US New-Home Sales at 10-Month Low
New home sales plummeted 11.5% between August and September, reaching a seasonally adjusted rate of 468,000, the Commerce Department reported Monday.
September’s pace of newly built home sales is up 2% from September a year ago.
Although sales fell in all regions, the Northeast experienced a 62% decline – the largest one-month percentage drop by any region in the history of a report that goes back to 1973.
The median price of new houses sold was $296,900, while the average sales price of $364,100, the Census Bureau said.
“We assume credit availability remains a major problem for the market”, said Mike Englund, chief economist at Action Economics LLC in Boulder, Colorado, who is among the best forecasters of new-home sales over the past two years, according to data compiled by Bloomberg.
Economists forecast new home sales slipping to only a rate of 550,000 units.
With sales weak, the stock of new houses for sale increased 4.2 percent to 225,000 last month, the highest level since March 2010.
The housing market has advanced from the depths of the Great Recession, although it has yet to fully recover from the bursting of the housing bubble and the 2008 financial crisis. Existing-home sales account for about 90% of the residential real-estate market. Meanwhile, the Midwest, South and West posted month-over-month decreases of 8.3%, 8.7% and 6.7%, respectively.

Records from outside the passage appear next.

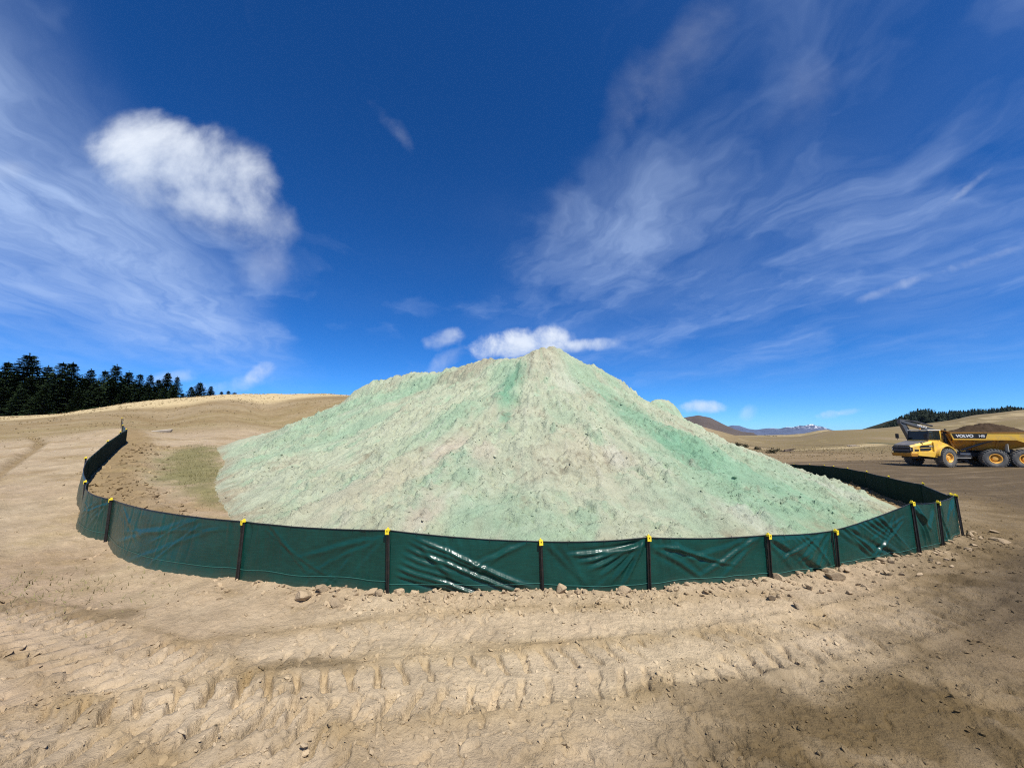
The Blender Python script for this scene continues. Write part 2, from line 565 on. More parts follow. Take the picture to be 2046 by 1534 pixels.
for p in LEFT:
    q = P(*p); posts.append((q[0], q[1], q[2] - SIDE_H, SIDE_H))
for c, f in FRONT:
    q = PG(*f); top = P(c[0], c[1], q[1])
    posts.append((q[0], q[1], 0.0, top[2]))
for p in RIGHT:
    q = P(*p); posts.append((q[0], q[1], q[2] - SIDE_H, SIDE_H))
posts = np.array(posts)
FENCE_XY = posts[:, :2]

# ------------------------------------------------------------------ ground height
anchors = []
def anc(x, y, z): anchors.append((x, y, z))
for az in range(-180, 180, 24):
    for r in (0.4, 2.0, 4.0):
        anc(r * math.sin(math.radians(az)), r * math.cos(math.radians(az)), 0.0)
for az in range(80, 290, 30):
    for r in (12.0, 60.0, 300.0, 3000.0):
        anc(r * math.sin(math.radians(az)), r * math.cos(math.radians(az)), 0.0 if r < 100 else -4.0)
for p in posts:
    anc(p[0], p[1], p[2])
for px, py, Y in [(0, 833, 50), (117, 827, 50), (195, 815, 52), (293, 801, 54), (400, 792, 56), (445, 788.5, 57), (495, 787, 57.5), (547, 786.5, 58), (600, 787, 59), (650, 788, 60), (700, 791, 60), (345, 796, 55), (245, 807, 53), (155, 821, 51), (60, 830.5, 50), (-250, 842, 48),
                  (760, 800, 60), (0, 900, 17), (0, 862, 30), (120, 862, 28), (330, 862, 27), (330, 836, 40), (500, 852, 30), (530, 825, 44), (430, 882, 20),
                  (620, 848, 36), (330, 940, 12.5), (430, 960, 11),
                  (1985, 934, 37), (1900, 934, 38.3), (1800, 931, 39), (2046, 934, 36.5), (2046, 1000, 14), (2046, 960, 23), (1960, 1000, 12.5), (2300, 960, 20),
                  (1650, 901, 80), (1500, 917, 48), (1450, 896, 88), (1985, 903, 85), (1850, 896, 105), (2200, 900, 90),
                  (1390, 850, 230), (1440, 862, 260), (1484, 873, 320), (1530, 877, 330), (1577, 877, 330), (1620, 869, 345), (1654, 861, 350), (1753, 856, 380), (1807, 850, 400),
                  (1857, 845, 400), (1907, 838, 400), (1945, 830, 400), (1984, 826, 400), (2046, 820, 400), (2300, 800, 420), (2900, 790, 400),
                  (1654, 882, 180), (1850, 872, 220), (2000, 862, 240), (1577, 886, 200), (1450, 874, 180), (1484, 880, 200), (2300, 850, 240),
                  (1023, 870, 60), (860, 860, 60), (1200, 880, 60), (1023, 880, 33), (1300, 890, 60), (1300, 862, 250), (1023, 860, 250), (700, 850, 300)]:
    q = P(px, py, Y); anc(*q)
for px in (-250, 0, 200, 400, 547, 650):      # behind the left crest
    q = P(px, 815, 82); anc(q[0], q[1], 4.6 if px < 300 else 6.0)
    q = P(px, 865, 180); anc(q[0], q[1], 0.0)
for px in (1390, 1577, 1753, 1907, 2046, 2300):
    q = P(px, 850, 560); anc(q[0], q[1], -4.0 if px < 1700 else (2.0 if px < 1800 else 16.0))
    q = P(px, 865, 1200); anc(q[0], q[1], -8.0)
for az in range(-60, 61, 15):
    for r in (3500.0, 14000.0):
        anc(r * math.sin(math.radians(az)), r * math.cos(math.radians(az)), -14.0 if r < 5000 else -45.0)
# mound shape enters the ground only through its foot, so a few low points below it
for x, y, z in [(-6, 12, 0.25), (0, 10, 0.0), (6, 12, -0.15), (0, 18, 0.1), (8, 20, -0.35), (-9, 18, 0.7), (3, 30, -0.1), (0, 6, 0), (-4, 7, 0.02), (4, 7, 0)]:
    anc(x, y, z)
ANC = np.array(anchors)


def _uv(x, y):
    r = np.hypot(x, y)
    th = np.arctan2(x, y)
    lr = np.log(r + 2.0)
    return np.stack([np.sin(th) * lr, np.cos(th) * lr], -1)


def _kern(d2):
    q = np.sqrt(d2); return q * np.sqrt(q)


_AU = _uv(ANC[:, 0], ANC[:, 1])
_K = _kern(((_AU[:, None] - _AU[None]) ** 2).sum(-1))
_n = len(ANC)
_A = np.zeros((_n + 3, _n + 3)); _A[:_n, :_n] = _K + np.eye(_n) * 4e-3
_A[:_n, _n] = 1; _A[_n, :_n] = 1; _A[:_n, _n + 1:] = _AU; _A[_n + 1:, :_n] = _AU.T
_W = np.linalg.solve(_A, np.concatenate([ANC[:, 2], np.zeros(3)]))


def g_base(x, y):
    x = np.asarray(x, float); y = np.asarray(y, float)
    shp = x.shape
    xf = x.ravel(); yf = y.ravel()
    out = np.empty(xf.shape)
    for s in range(0, len(xf), 60000):
        u = _uv(xf[s:s + 60000], yf[s:s + 60000])
        d2 = (u ** 2).sum(1)[:, None] + (_AU ** 2).sum(1)[None] - 2 * u @ _AU.T
        out[s:s + 60000] = _kern(np.maximum(d2, 1e-12)) @ _W[:_n] + _W[_n] + u @ _W[_n + 1:]
    return out.reshape(shp)


def on_ground(px, py):
    """plan position where the line of sight of a pixel meets the ground"""
    g = gnomonic(px, py)
    Y = np.exp(np.linspace(math.log(3.0), math.log(70.0), 1500))
    z = g_base(g[0] * Y, Y)
    k = int(np.argmax(z > CAM_H + g[1] * Y))
    return np.array([g[0] * Y[k], Y[k]])


# wheel tracks, as centre lines on the ground
TRACKS = [  # (points in plan, half width, depth, lug pitch)
    (catmull([PG(*p) for p in [(-120, 1500), (150, 1466), (400, 1425), (640, 1398), (900, 1368), (1180, 1338), (1430, 1305), (1620, 1272), (1790, 1236), (1930, 1180)]]), 0.31, 0.050, 0.185),
    (catmull([PG(*p) for p in [(-150, 1340), (60, 1370), (300, 1330), (560, 1300), (800, 1262), (1050, 1250), (1300, 1240), (1560, 1215)]]), 0.28, 0.013, 0.175),
    (catmull([PG(*p) for p in [(-80, 1215), (60, 1245), (200, 1300), (380, 1390), (520, 1500), (560, 1640)]]), 0.31, 0.050, 0.19),
    (catmull([PG(*p) for p in [(1150, 1640), (1330, 1480), (1520, 1360), (1720, 1290), (1900, 1235), (2050, 1150)]]), 0.30, 0.020, 0.18),
]
RUTS = [catmull([(-7.6, 5.4), (-10.2, 7.4), (-13.8, 10.4), (-18.5, 14.8), (-23.5, 19.4), (-31, 25)]),
        catmull([(-9.6, 5.4), (-12.2, 7.2), (-15.8, 10.0), (-20.5, 14.2), (-25.5, 18.4), (-33, 23)])]

MOUND_TOE = np.array([tuple(on_ground(*p)) for p in [(548, 873), (470, 884), (432, 896), (446, 925), (428, 965), (440, 1000), (462, 1030)]] + [(-4.4, 6.5), (-2.0, 5.55), (0.6, 5.3), (2.8, 5.4), (4.6, 5.9), (6.6, 6.9),
                      (8.4, 8.3), (10.0, 10.2), (12.2, 14.2), (14.6, 19.0), (16.4, 23.6), (17.6, 28.0), (16.0, 33.0), (11.0, 35.5), (4.0, 33.0), (-3.0, 29.0), (-9.0, 25.6)])


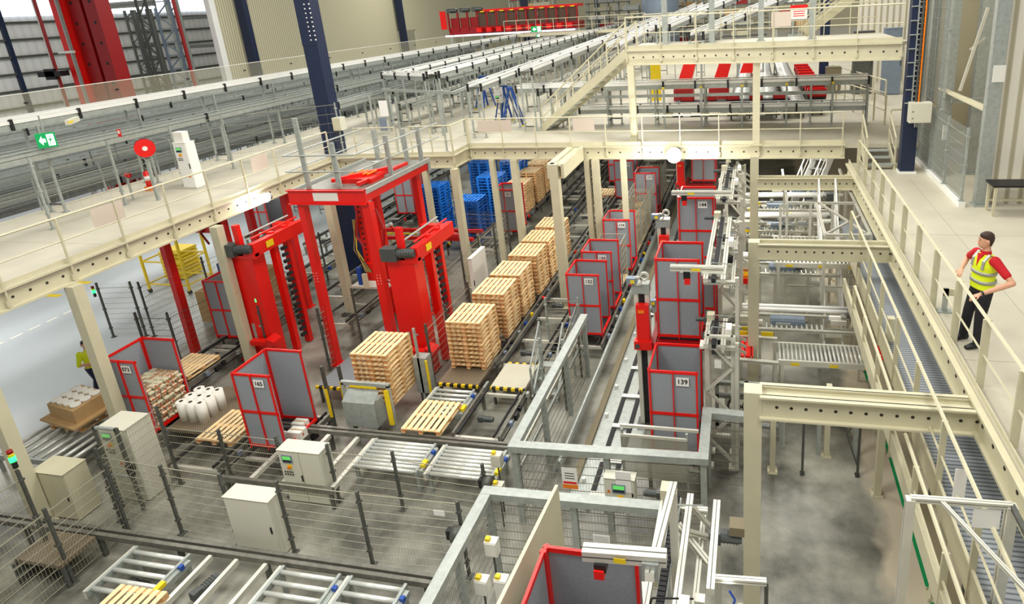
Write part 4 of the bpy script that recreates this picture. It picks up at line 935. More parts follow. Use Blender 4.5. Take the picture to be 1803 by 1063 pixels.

Purchases of existing homes climbed 4.7 percent to a 5.55 million annualized rate in September, due entirely to a jump in purchases of single-family dwellings, the National Association of Realtors said Thursday.
The revision to the August rate added 7,000 to the month’s total, making the September drop just that much worse. But the number of listings on the market has dropped 3.1 percent during that time.